Irish senators to be housed with ancient fossils
DUBLIN (Reuters) - Ireland's senators will have to share a museum building with the remains of prehistoric woolly mammoths and spotted hyenas during repairs to the Georgian mansion that normally houses parliament's upper chamber.
Much of Leinster House, built in the 1740s and used by Ireland's houses of parliament since the 1920s, will close for urgent repairs and the 60-seat upper chamber is to be housed in the natural history museum next door, Irish media reported.
One senator said he could live with dinosaur jokes stemming from their temporary lodgings but that he was sad he would be working in a place with the makeshift feel of a Portakabin.

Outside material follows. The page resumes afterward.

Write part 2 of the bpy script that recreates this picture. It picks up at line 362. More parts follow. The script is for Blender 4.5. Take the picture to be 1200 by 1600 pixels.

"Much of my concern is actually aesthetic," Senator Eoghan Harris told public broadcaster RTE on Friday. "The Senate chamber is an absolutely beautiful chamber, it's historic."
Pat Wallace, director of the museum which opened in 1857, said it was far from the Portakabin described by Harris and that he was terrified of damage to a building with problems of its own. A staircase collapsed there last year, injuring 11 people.
"We are certainly not prepared for this," he said of the logistics involved in welcoming 60 lawmakers as early as June.
Senator Joe O'Toole said the lower house of parliament, which is known as the Dail and also sits in Leinster House, was more in need of a face-lift than the Seanad (senate) chamber.
"It's a Victorian lecture hall, completely inappropriate to a national parliament," he told national radio. "It's more like the Coliseum, it's more like a bear pit."